Wednesday, July 17, 2013

Movie Review: Red 2

The action comedy genre has taken a few licks in the last few years. As big-budget superhero extravaganzas and elaborate CG-creations like Avatar continue to shatter the box office, studios and audiences have been less and less drawn to a good old-fashioned shoot-em-up where a hero takes names and cracks wise.

It's also a difficult balance to strike as filmmakers try to keep the tone light and fun in the midst of death and destruction and, hopefully, compelling stakes. For every Lethal Weapon there's a McG-directed This is War or the recently abysmal Tower Heist by Bret Ratner.

But in 2010 we got Red, based on a graphic novel about retired spies deemed "RED," or Retired Extremely Dangerous, by their respective agencies, who are called back into action by circumstances beyond their control. Red, directed by Robert Schwentke, was a winning combination of elegant low-fi action, absurdist comedy and satire that practically came out of nowhere and nosed it's way onto my list of 2010's Top 10 films.

In Red 2 we find our hero, retired CIA operative Frank Moses (Bruce Willis), adjusting to domestic life with his lady Sarah, played by Mary-Louise Parker, who we quickly learn has developed a degree of boredom to a pedestrian life where bullets aren't constantly flying past her head. They are approached by Moses' former intelligence colleague Marvin (John Malkovich) who warns them that someone is coming for them all.

In short order, Moses is taken in for questioning by FBI agents on something called "nightshade," but those agents are quickly dispatched by a CIA wet team led by Neal McDonough, stepping in for Karl Urban in the Government Agent With Ambiguous Moral Leanings role.
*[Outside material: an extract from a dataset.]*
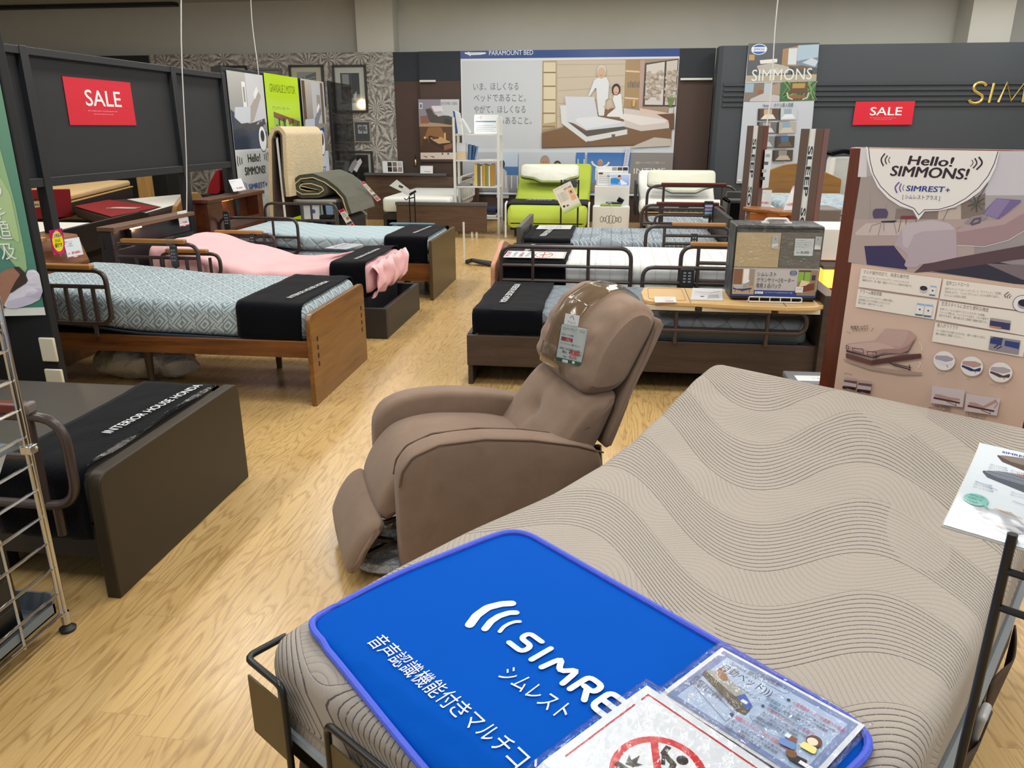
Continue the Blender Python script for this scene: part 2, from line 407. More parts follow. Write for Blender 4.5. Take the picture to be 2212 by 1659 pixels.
M_NAVY_T = plain('navy_towel', '04060d', .95, spec=.1, var=.3, vs=14, bump=.5, bs=90, bd=.004, sheen=.06)
M_WHITEP = plain('white_enamel', 'd8dad8', .35, var=.02)
M_BLKM = plain('black_metal', '0f1012', .35, var=0)
M_BRN = plain('brown_steel', '3a2f2c', .35, spec=.6, var=.08, vs=30)
M_CHROME = plain('chrome', 'c9ccd0', .12, 1, var=0)
M_PRINT = printed('print_matt', .55); M_GLOSSP = printed('print_glossy', .12, .08, 14); M_LAM = printed('print_laminated', .3, .1, 24)
M_OAKGRIP = wood('oak_grip', '93622e', 'b9874c', 'x', .4); M_REDGRIP = wood('red_grip', '4a1512', '6d241d', 'x', .35)
M_WALNUT = wood('walnut', '4e2c16', '83542c', 'x', .32); M_WALNUTY = wood('walnut_panel', '5d3c1e', '8a602f', 'y', .3)
M_DARKW = wood('dark_oak', '2c221d', '453630', 'x', .45); M_DARKWY = wood('dark_oak_y', '2c221d', '453630', 'y', .45)
M_BRONZE = plain('bronze_brown_board', '2f281e', .45, spec=.35, var=.06, vs=9)
M_CHARC = plain('charcoal_board', '2b2828', .45, var=.06)
M_CLEAR = clear('clear_plastic', .06, .06, 'f4f6f6')
M_CLEARW = clear('crinkled_clear_plastic', .1, .1, 'f6f8f9', .9, 26)
M_PAPER = plain('paper', 'd9dee2', .6, var=0)

# ---------------------------------------------------------------- the setting
B(-12, 9, -2.5, 14.3, -.1, 0).build('floor', M_FLOOR, kind='structure', smooth=False)
B(-12, 9, -2.5, 14.3, CEIL, CEIL + .1).build('ceiling', M_CEIL, kind='structure', smooth=False)
B(-12, 9, 14.05, 14.3, 0, CEIL).build('wall_back', M_WALL, kind='structure', smooth=False)
B(-12.1, -12, -2.5, 14.3, 0, CEIL).build('wall_left', M_WALL, kind='structure', smooth=False)
x = [p[0] for p in [(-4.396,3.278),(-3.759,3.268)]]
B(x[0], x[1], 13.7, 14.05, 0, CEIL).build('pillar_back', M_WALL, kind='structure', smooth=False)
x = [p[0] for p in [(5.242,3.104),(5.843,3.095)]]
B(x[0], x[1], 13.5, 14.05, 0, CEIL).build('pillar_back_right', M_WALL, kind='structure', smooth=False)
B(-8.13, -3.757, 13.6, 13.72, 0, 2.748).build('wall_back_leaf_paper', M_LEAF, kind='structure', smooth=False)
B(-12, -8.13, 13.6, 13.72, 0, 2.74).build('wall_back_black', M_BLK, kind='structure', smooth=False)
M_BRNW = plain('brown_wall_panel', '4b3a33', .7, var=.05, vs=2); M_NAVW = plain('navy_wall_band', '262b33', .7, var=.04)
m = MB(); m.box(-3.757, 1.535, 13.62, 13.72, 0, 2.29); m.box(-3.757, 1.535, 13.615, 13.72, 2.29, 2.745, 1)
m.box(-3.3, 1.525, 13.56, 13.62, 0, 2.29); m.box(-3.3, 1.525, 13.555, 13.62, 2.29, 2.745, 1)
m.build('wall_back_brown', [M_BRNW, M_NAVW], kind='structure', smooth=False)
for i, (a, b_) in enumerate(((-3.29, -3.02), (1.0, 1.5))):
    B(a, b_, 13.5, 13.56, 2.27, 2.3).build('trim_%d' % (i + 1), M_WHITEP, kind='structure', smooth=False)
M_DGREY = plain('dark_grey_wall', '3b4147', .62, var=.04, vs=3)
m = MB(); m.prism([(1.52, 13.06), (1.58, 13.0), (7.5, 13.0), (7.5, 13.4), (1.52, 13.4)], 'z', 0, 2.725)
for z in (2.17, 2.095, 2.02, 1.945, 1.87): m.prism([(12.999, z - .026), (12.975, z - .018), (12.972, z + .018), (12.999, z + .024)], 'x', 1.62, 7.5)
m.build('wall_right_display', M_DGREY, kind='structure', smooth=False)
m = MB()
m.box(-11.5, -7.7, 13.9, 14.05, 3.56, 3.62)
for k in range(3): m.box(-11.4 + k * 1.27, -10.28 + k * 1.27, 13.88, 13.9, 3.565, 3.6)
m.build('trim_3', M_BLK, kind='structure', smooth=False)

# wing wall near the camera on the left, with poster and switch plates
B(-5.2, -2.75, 3.4, 3.45, 0, 2.7).build('wall_left_wing', plain('black_wing_paint', '0d1013', .6, var=.05), kind='structure', bevel=.004)
def wing(x, y, h):   # the poster bows off the wall towards its middle
    t = (x + 3.55) / .785; return (x, 3.398 - .11 * max(0, 1 - t * t) - h, y)
p = PR(.004)
W0, W1, Z0, Z1 = -4.2, -2.764, .668, 2.35
p.rect(W0, Z0, W1, Z0 + .042, 'e6ebe6', nx=24); p.rect(W0, Z0 + .04, W1, Z1, '3f8272', '86b08e', nx=24, ny=6)
for pts, c in (([(-3.9, 2.3), (-3.3, 2.0), (-3.25, 1.3), (-3.35, .72), (-3.6, .72), (-3.5, 1.4)], '2f7a70'), ([(-3.05, 2.3), (-2.85, 2.0), (-2.8, 1.2), (-2.8, .8), (-2.95, 1.1), (-2.95, 1.7)], '9cc28c'),
               ([(-3.1, 1.6), (-2.98, 1.3), (-2.93, .75), (-3.1, .72), (-3.2, 1.1)], '6aa88f'), ([(-2.9, 1.5), (-2.81, 1.25), (-2.81, 1.0), (-2.87, 1.1)], 'b6d196')): p.poly(pts, c, .2)
p.poly([(-2.947,0.741),(-2.92,0.784),(-2.83,0.832),(-2.802,0.892),(-2.772,0.897),(-2.752,0.875),(-2.752,0.829),(-2.751,0.788),(-2.775,0.746),(-2.813,0.727),(-2.854,0.714),(-2.893,0.706),(-2.932,0.709)], 'e4e2f0', .02)
p.poly([(-2.932,0.709),(-2.92,0.742),(-2.84,0.763),(-2.787,0.806),(-2.752,0.807),(-2.751,0.788),(-2.775,0.746),(-2.813,0.727),(-2.854,0.714),(-2.893,0.706)], 'cbc9de', .01)
p.poly([(-3.111,0.638),(-3.071,0.803),(-2.977,0.778),(-2.931,0.825),(-2.94,0.852),(-2.928,0.88),(-2.911,0.889),(-2.894,0.899),(-2.858,0.906),(-2.832,0.891),(-2.828,0.864),(-2.841,0.827),(-2.901,0.78),(-2.931,0.737),(-2.973,0.642)], 'a67862', .02)
p.poly([(-2.862,0.911),(-2.835,0.911),(-2.814,0.882),(-2.808,0.842),(-2.821,0.828),(-2.861,0.804),(-2.907,0.775),(-2.863,0.84),(-2.836,0.873)], '3a2c27', .01)
for i, ch in enumerate('のを追及'):
    q = [(-2.908,1.241),(-2.911,1.125),(-2.902,1.049),(-2.9,0.953)][i]
    p.text(ch, q[0], q[1], .066, 'f2f6f4', w=.066)
p.build('wall_poster', M_GLOSSP, wing, sub=.09, label='green watercolour poster with a sleeping head on a white pillow, on black wing wall', cat='poster')
for (a, b_), l in (([(-2.824,0.428),(-2.728,0.565)], 'upper cream switch plate on the black wing wall'), ([(-2.826,0.224),(-2.718,0.401)], 'lower cream switch plate on the black wing wall, half behind the bed')):
    B(a[0], b_[0] - .012, 3.385, 3.4, a[1], b_[1] - .012).build('switch_plate', plain('cream_plastic', 'd6cfb8', .45, var=0), label=l, cat='switch plate', bevel=.006)

# ---------------------------------------------------------------- black display partition on the left
t = thing('display_partition', (-3.85, 4.2, 0), 'black framed display partition with red sale sheet, open below', 'partition')
for y in (4.93, 6.72, 7.63): B(-3.895, -3.824, y, y + .07, 0, 2.054).build('post', M_BLK, t, bevel=.004)
B(-3.89, -3.83, 4.2, 7.7, 2.0, 2.05).build('rail', M_BLK, t, bevel=.004); B(-3.89, -3.83, 4.2, 7.7, 1.165, 1.225).build('rail', M_BLK, t, bevel=.004)
for a, b_ in ((4.2, 4.93), (5.0, 6.72), (6.79, 7.63)): B(-3.885, -3.868, a, b_, 1.2, 2.02).build('panel', M_BLKP, t)
def sale(pts, mp, sh, lab):
    p = PR(.0008); (x0, z0), (x1, z1) = pts[0], pts[1]; w, h = x1 - x0, z1 - z0
    p.poly([(x0, z0), (x1, z0 + sh), (x1 - .003, z1 + sh), (x0 + .004, z1)], 'd0142f')
    p.text('SALE', x0 + w * .27, z0 + h * .42, h * .36, 'f6f2f2', w=w * .53, bold=.008)
    for k, ww in ((.3, .44), (.23, .3)): p.text('after changed season, continued payment with,' if k == .3 else 'until 12 the company "try our sale"', x0 + w * .5, z0 + h * k, h * .028, 'f0b8bf', w=w * ww, al='c')
    p.build('sale_sign', M_PRINT, mp, label=lab, cat='sign', back=.002)
sale([(5.342,1.566),(6.149,1.89)], PX(-3.864), .0, 'red SALE sheet taped to the black framed partition')
sale([(3.588,1.584),(4.448,1.92)], PY(12.97), .004, 'red SALE sheet on the dark grey display wall')

# standing posters along the continuation of the partition
PK = 1.12
def POST(x, y, h): return (-3.86 * PK + h, x * PK, 1.55 + (y - 1.55) * PK)
m = B(-4.48, -4.345, 8.68, 11.78, 0, 2.19); m.build('poster_backboard', M_BLK, label='long black backboard behind the row of bed posters', cat='display board', bevel=.004)
def bedpic(p, x, y, s, c1, c2, base, head=1):
    """small printed picture of a raised bed: x, y lower corner, s length; head +1: raised at the far end"""
    f = lambda a, b: (x + (a if head > 0 else 1 - a) * s, y + b * s)
    p.poly([f(.0, .1), f(.55, .0), f(1.02, .12), f(1.0, .2), f(.5, .12), f(0, .2)], base)
    for a in (.12, .5, .9): p.rect(x + a * s - .01 * s, y - .07 * s, x + a * s + .02 * s, y + .1 * s, base)
    p.poly([f(.0, .2), f(.48, .12), f(.62, .16), f(.95, .52), f(.86, .58), f(.55, .36), f(.05, .34)], c1, .03 * s)
    p.poly([f(.05, .34), f(.55, .36), f(.5, .14), f(.2, .12), f(.02, .2)], c2, .02 * s)
    p.poly([f(.72, .46), f(.86, .58), f(.82, .66), f(.68, .53)], 'e9e7ea', .02 * s)
p = PR(.0006)
y0, y1 = 7.80, 8.63
p.rect(y0, .2, y1, 2.09, 'd5dbe2'); p.rect(y0, 1.33, y1, 2.09, '74767a', 'b3b2ae'); p.rect(y0 + .4, 1.6, y1, 2.09, 'c9cad2'); p.rect(y0 + .3, 1.75, y0 + .38, 2.0, 'e8e6e2'); p.rect(y0 + .32, 1.8, y0 + .36, 1.95, '8d8f90')
p.poly([(y0, 1.33), (y0 + .75, 1.33), (y0 + .8, 1.5), (y0 + .3, 1.62), (y0, 1.72)], '29344f'); bedpic(p, y0 + .06, 1.5, .72, 'aaa19b', 'c8ced8', '3b3a3e')
p.circ(y0 + .68, 1.43, .1, '26303c', .14); p.circ(y0 + .68, 1.43, .092, 'eef0f4', .13); p.circ(y0 + .68, 1.46, .05, '17181c', .06)
for k in range(7): p.text('"Hello! S'[k], y0 + .56 + .025 * k, 1.56 + .018 * k - .0017 * k * k, .03, 'f2f3f5')
p.text('Hello!', y0 + .27, 1.2, .085, '2a2124', w=.3, bold=.02); p.text('SIMMONS!', y0 + .17, 1.07, .085, '2a2124', w=.5, bold=.02)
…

Moses escapes with Sarah in tow, initiating an international hunt for the retired spy with both the U.S. and London calling in assassins to clean things up, specifically Moses' friend Victoria (played by Helen Mirren) in the case of our brothers across the pond and "best in the world" Han (G.I. Joe's Byung-hun Lee) who has a personal vendetta against Moses.

The plot skips from Paris to Moscow to London, picking up a few more characters along the way, namely Catherine Zeta-Jones and Anthony Hopkins, and stopping for increasingly elaborate action set pieces at every turn as our band of heroes dodges both the authorities and Han in their search for answers on what/where is Nightshade and why they've been branded as terrorists.

Catherine Zeta-Jones is the weak link in the ensemble. Her character Katja, a Russian intelligence bureaucrat, is presented as a former flame of Willis' Frank Moses and used as a wedge for the relationship between Moses and Sarah, but Zeta-Jones mostly comes off as wooden and the victim of a bad spray tan. Compared to the zippy chemistry of the principal Scooby Gang cast, Zeta-Jones never quite jells with the tone of the film and her scenes stick out awkwardly.

In terms of storytelling, Red 2 suffers from a recurring plot trope that sees the gang's plan nearly foiled on a number of occasions only to be salvaged because a would-be protagonist chooses friendship with Moses over loyalty to king and country. "I'm here to kill you" they bark at Willis, gun pointed in his face. "But we're friends/the greater good/etc" he retorts. "JK! I'll help you," they say, shrugging their weapons over their shoulders.

The film could afford to trim it's running time, particularly from the first act which spends 15-odd minutes on an amusing but ultimately pointless plot tangent. And while I wouldn't go so far as to say Red 2 predictable, there is very little that occurs that is complete unforseen which makes the finale pale slightly in comparison to the ingenuity of the first film's third act.

But the humor pops and the action is great, all done with the same winking smile that made the first film so enjoyable. Director Dean Parisot (who stepped in for Schwentke and who is best known for 1999's superb Galaxy Quest) is more liberal in his use of CGI than his predecessor, but the lion's share of the mayhem is achieved through in-camera effects and choreography, which is one of the franchise's strongest points.

Mary Louise-Parker's role is upgraded considerably as she starts to learn the ways of international espionage and wanton destruction. John Malkovich, whose LSD-damaged pseduo-lunatic Marvin stole the show in Red 1, wisely dials back the neurosis of his character, keeping him from becoming one-note while still providing laughs. If anyone is underutilized it is the indominable Hellen Mirren, who at 67 still looks amazing firing a submachine gun and who, in a particularly great sequence, slips in a meta-nod to her former roles as Queen Elizabeth.

In a landscape of increasingly mindless sequels, Red 2 provides a satisfying follow-up that, while not surpassing its predecessor, matches the tone of the first film and delivers a welcome summer smash.

Grade: B

*Red 2 opens nationwide on Friday, July 19.